**TASK INSTRUCTIONS**
In full and without alteration, give the listing again.
>> BEGIN
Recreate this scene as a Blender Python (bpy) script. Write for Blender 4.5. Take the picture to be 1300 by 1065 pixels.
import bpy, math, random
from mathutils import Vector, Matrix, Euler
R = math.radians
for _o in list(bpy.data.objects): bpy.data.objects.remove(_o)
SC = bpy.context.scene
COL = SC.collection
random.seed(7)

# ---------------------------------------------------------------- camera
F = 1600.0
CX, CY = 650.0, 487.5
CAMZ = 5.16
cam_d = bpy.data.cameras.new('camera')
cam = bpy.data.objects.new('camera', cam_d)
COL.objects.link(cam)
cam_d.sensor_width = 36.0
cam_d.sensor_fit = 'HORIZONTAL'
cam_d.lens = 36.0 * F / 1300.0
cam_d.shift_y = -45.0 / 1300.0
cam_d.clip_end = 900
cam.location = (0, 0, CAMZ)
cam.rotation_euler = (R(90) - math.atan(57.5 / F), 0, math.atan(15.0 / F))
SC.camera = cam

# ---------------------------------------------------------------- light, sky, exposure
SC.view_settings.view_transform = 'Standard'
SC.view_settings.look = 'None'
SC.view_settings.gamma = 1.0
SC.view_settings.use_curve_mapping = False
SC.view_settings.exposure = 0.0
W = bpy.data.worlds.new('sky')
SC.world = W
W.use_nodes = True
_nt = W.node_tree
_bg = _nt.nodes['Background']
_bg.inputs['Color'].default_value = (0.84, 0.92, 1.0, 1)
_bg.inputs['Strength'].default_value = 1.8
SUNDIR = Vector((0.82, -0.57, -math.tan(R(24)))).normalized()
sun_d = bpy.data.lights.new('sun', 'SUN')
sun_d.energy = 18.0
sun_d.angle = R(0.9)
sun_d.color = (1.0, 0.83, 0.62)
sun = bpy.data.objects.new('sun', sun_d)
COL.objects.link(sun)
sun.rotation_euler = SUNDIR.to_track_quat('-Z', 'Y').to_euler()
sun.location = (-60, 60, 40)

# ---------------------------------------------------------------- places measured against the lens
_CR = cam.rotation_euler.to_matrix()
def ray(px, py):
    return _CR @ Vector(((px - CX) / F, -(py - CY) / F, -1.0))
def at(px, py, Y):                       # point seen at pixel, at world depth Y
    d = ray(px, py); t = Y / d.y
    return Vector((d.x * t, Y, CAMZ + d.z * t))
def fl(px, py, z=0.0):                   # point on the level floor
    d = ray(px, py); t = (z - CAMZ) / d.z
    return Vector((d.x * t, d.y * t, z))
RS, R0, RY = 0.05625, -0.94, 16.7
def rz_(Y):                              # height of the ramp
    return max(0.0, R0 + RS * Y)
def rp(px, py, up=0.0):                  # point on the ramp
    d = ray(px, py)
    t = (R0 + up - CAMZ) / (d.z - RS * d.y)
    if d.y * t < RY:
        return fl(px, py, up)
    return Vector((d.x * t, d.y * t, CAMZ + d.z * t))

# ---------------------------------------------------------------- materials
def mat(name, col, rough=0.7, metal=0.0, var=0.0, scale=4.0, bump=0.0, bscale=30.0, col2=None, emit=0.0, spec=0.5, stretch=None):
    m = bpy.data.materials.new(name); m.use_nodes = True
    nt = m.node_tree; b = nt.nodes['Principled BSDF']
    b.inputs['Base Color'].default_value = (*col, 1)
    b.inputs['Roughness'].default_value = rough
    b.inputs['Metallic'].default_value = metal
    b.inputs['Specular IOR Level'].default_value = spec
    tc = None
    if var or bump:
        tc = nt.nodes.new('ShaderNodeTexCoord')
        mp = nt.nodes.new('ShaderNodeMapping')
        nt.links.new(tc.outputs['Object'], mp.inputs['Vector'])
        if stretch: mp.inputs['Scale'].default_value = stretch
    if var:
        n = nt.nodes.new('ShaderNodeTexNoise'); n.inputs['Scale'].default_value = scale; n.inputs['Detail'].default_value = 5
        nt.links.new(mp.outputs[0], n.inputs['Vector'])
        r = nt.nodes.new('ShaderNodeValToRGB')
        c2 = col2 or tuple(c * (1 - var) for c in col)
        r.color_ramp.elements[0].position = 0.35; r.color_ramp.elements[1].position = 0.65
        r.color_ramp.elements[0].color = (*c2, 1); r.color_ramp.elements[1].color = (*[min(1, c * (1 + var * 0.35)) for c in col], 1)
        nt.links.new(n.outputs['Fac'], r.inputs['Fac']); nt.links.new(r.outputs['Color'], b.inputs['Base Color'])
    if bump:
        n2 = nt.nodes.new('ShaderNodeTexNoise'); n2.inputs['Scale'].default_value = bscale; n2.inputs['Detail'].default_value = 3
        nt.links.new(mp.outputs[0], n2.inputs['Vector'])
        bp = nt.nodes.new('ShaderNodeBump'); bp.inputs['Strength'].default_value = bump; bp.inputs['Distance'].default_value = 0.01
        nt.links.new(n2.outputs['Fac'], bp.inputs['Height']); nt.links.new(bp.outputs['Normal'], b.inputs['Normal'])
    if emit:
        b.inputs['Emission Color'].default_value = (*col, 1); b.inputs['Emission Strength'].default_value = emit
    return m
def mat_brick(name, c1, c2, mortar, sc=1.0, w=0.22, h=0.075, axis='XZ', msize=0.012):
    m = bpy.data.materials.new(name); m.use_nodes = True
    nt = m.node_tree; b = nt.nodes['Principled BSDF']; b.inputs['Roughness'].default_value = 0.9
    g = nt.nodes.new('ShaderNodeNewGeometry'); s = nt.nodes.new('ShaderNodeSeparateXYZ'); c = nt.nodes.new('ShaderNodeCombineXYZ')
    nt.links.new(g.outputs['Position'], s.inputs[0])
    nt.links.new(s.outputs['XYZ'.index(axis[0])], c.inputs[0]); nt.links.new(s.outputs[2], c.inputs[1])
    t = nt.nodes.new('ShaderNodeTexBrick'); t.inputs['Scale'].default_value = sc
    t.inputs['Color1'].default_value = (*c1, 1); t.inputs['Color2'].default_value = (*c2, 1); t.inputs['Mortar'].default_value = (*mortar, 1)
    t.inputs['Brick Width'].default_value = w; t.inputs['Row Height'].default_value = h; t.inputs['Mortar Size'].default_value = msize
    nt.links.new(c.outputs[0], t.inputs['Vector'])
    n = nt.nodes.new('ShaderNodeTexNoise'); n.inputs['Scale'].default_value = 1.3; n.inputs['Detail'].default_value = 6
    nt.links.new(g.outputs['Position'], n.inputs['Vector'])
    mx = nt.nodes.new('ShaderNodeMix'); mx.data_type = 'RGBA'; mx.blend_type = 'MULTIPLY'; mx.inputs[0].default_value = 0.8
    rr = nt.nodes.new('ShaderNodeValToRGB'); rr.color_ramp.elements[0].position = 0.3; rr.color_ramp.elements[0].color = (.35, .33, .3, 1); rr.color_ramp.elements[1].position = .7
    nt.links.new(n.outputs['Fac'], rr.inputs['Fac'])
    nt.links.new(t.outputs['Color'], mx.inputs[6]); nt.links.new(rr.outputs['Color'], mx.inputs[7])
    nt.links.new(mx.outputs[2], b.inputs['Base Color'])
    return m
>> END
**EXERCISE RESULT**
Recreate this scene as a Blender Python (bpy) script. Write for Blender 4.5. Take the picture to be 1300 by 1065 pixels.
import bpy, math, random
from mathutils import Vector, Matrix, Euler
R = math.radians
for _o in list(bpy.data.objects): bpy.data.objects.remove(_o)
SC = bpy.context.scene
COL = SC.collection
random.seed(7)

# ---------------------------------------------------------------- camera
F = 1600.0
CX, CY = 650.0, 487.5
CAMZ = 5.16
cam_d = bpy.data.cameras.new('camera')
cam = bpy.data.objects.new('camera', cam_d)
COL.objects.link(cam)
cam_d.sensor_width = 36.0
cam_d.sensor_fit = 'HORIZONTAL'
cam_d.lens = 36.0 * F / 1300.0
cam_d.shift_y = -45.0 / 1300.0
cam_d.clip_end = 900
cam.location = (0, 0, CAMZ)
cam.rotation_euler = (R(90) - math.atan(57.5 / F), 0, math.atan(15.0 / F))
SC.camera = cam

# ---------------------------------------------------------------- light, sky, exposure
SC.view_settings.view_transform = 'Standard'
SC.view_settings.look = 'None'
SC.view_settings.gamma = 1.0
SC.view_settings.use_curve_mapping = False
SC.view_settings.exposure = 0.0
W = bpy.data.worlds.new('sky')
SC.world = W
W.use_nodes = True
_nt = W.node_tree
_bg = _nt.nodes['Background']
_bg.inputs['Color'].default_value = (0.84, 0.92, 1.0, 1)
_bg.inputs['Strength'].default_value = 1.8
SUNDIR = Vector((0.82, -0.57, -math.tan(R(24)))).normalized()
sun_d = bpy.data.lights.new('sun', 'SUN')
sun_d.energy = 18.0
sun_d.angle = R(0.9)
sun_d.color = (1.0, 0.83, 0.62)
sun = bpy.data.objects.new('sun', sun_d)
COL.objects.link(sun)
sun.rotation_euler = SUNDIR.to_track_quat('-Z', 'Y').to_euler()
sun.location = (-60, 60, 40)

# ---------------------------------------------------------------- places measured against the lens
_CR = cam.rotation_euler.to_matrix()
def ray(px, py):
    return _CR @ Vector(((px - CX) / F, -(py - CY) / F, -1.0))
def at(px, py, Y):                       # point seen at pixel, at world depth Y
    d = ray(px, py); t = Y / d.y
    return Vector((d.x * t, Y, CAMZ + d.z * t))
def fl(px, py, z=0.0):                   # point on the level floor
    d = ray(px, py); t = (z - CAMZ) / d.z
    return Vector((d.x * t, d.y * t, z))
RS, R0, RY = 0.05625, -0.94, 16.7
def rz_(Y):                              # height of the ramp
    return max(0.0, R0 + RS * Y)
def rp(px, py, up=0.0):                  # point on the ramp
    d = ray(px, py)
    t = (R0 + up - CAMZ) / (d.z - RS * d.y)
    if d.y * t < RY:
        return fl(px, py, up)
    return Vector((d.x * t, d.y * t, CAMZ + d.z * t))

# ---------------------------------------------------------------- materials
def mat(name, col, rough=0.7, metal=0.0, var=0.0, scale=4.0, bump=0.0, bscale=30.0, col2=None, emit=0.0, spec=0.5, stretch=None):
    m = bpy.data.materials.new(name); m.use_nodes = True
    nt = m.node_tree; b = nt.nodes['Principled BSDF']
    b.inputs['Base Color'].default_value = (*col, 1)
    b.inputs['Roughness'].default_value = rough
    b.inputs['Metallic'].default_value = metal
    b.inputs['Specular IOR Level'].default_value = spec
    tc = None
    if var or bump:
        tc = nt.nodes.new('ShaderNodeTexCoord')
        mp = nt.nodes.new('ShaderNodeMapping')
        nt.links.new(tc.outputs['Object'], mp.inputs['Vector'])
        if stretch: mp.inputs['Scale'].default_value = stretch
    if var:
        n = nt.nodes.new('ShaderNodeTexNoise'); n.inputs['Scale'].default_value = scale; n.inputs['Detail'].default_value = 5
        nt.links.new(mp.outputs[0], n.inputs['Vector'])
        r = nt.nodes.new('ShaderNodeValToRGB')
        c2 = col2 or tuple(c * (1 - var) for c in col)
        r.color_ramp.elements[0].position = 0.35; r.color_ramp.elements[1].position = 0.65
        r.color_ramp.elements[0].color = (*c2, 1); r.color_ramp.elements[1].color = (*[min(1, c * (1 + var * 0.35)) for c in col], 1)
        nt.links.new(n.outputs['Fac'], r.inputs['Fac']); nt.links.new(r.outputs['Color'], b.inputs['Base Color'])
    if bump:
        n2 = nt.nodes.new('ShaderNodeTexNoise'); n2.inputs['Scale'].default_value = bscale; n2.inputs['Detail'].default_value = 3
        nt.links.new(mp.outputs[0], n2.inputs['Vector'])
        bp = nt.nodes.new('ShaderNodeBump'); bp.inputs['Strength'].default_value = bump; bp.inputs['Distance'].default_value = 0.01
        nt.links.new(n2.outputs['Fac'], bp.inputs['Height']); nt.links.new(bp.outputs['Normal'], b.inputs['Normal'])
    if emit:
        b.inputs['Emission Color'].default_value = (*col, 1); b.inputs['Emission Strength'].default_value = emit
    return m
def mat_brick(name, c1, c2, mortar, sc=1.0, w=0.22, h=0.075, axis='XZ', msize=0.012):
    m = bpy.data.materials.new(name); m.use_nodes = True
    nt = m.node_tree; b = nt.nodes['Principled BSDF']; b.inputs['Roughness'].default_value = 0.9
    g = nt.nodes.new('ShaderNodeNewGeometry'); s = nt.nodes.new('ShaderNodeSeparateXYZ'); c = nt.nodes.new('ShaderNodeCombineXYZ')
    nt.links.new(g.outputs['Position'], s.inputs[0])
    nt.links.new(s.outputs['XYZ'.index(axis[0])], c.inputs[0]); nt.links.new(s.outputs[2], c.inputs[1])
    t = nt.nodes.new('ShaderNodeTexBrick'); t.inputs['Scale'].default_value = sc
    t.inputs['Color1'].default_value = (*c1, 1); t.inputs['Color2'].default_value = (*c2, 1); t.inputs['Mortar'].default_value = (*mortar, 1)
    t.inputs['Brick Width'].default_value = w; t.inputs['Row Height'].default_value = h; t.inputs['Mortar Size'].default_value = msize
    nt.links.new(c.outputs[0], t.inputs['Vector'])
    n = nt.nodes.new('ShaderNodeTexNoise'); n.inputs['Scale'].default_value = 1.3; n.inputs['Detail'].default_value = 6
    nt.links.new(g.outputs['Position'], n.inputs['Vector'])
    mx = nt.nodes.new('ShaderNodeMix'); mx.data_type = 'RGBA'; mx.blend_type = 'MULTIPLY'; mx.inputs[0].default_value = 0.8
    rr = nt.nodes.new('ShaderNodeValToRGB'); rr.color_ramp.elements[0].position = 0.3; rr.color_ramp.elements[0].color = (.35, .33, .3, 1); rr.color_ramp.elements[1].position = .7
    nt.links.new(n.outputs['Fac'], rr.inputs['Fac'])
    nt.links.new(t.outputs['Color'], mx.inputs[6]); nt.links.new(rr.outputs['Color'], mx.inputs[7])
    nt.links.new(mx.outputs[2], b.inputs['Base Color'])
    return m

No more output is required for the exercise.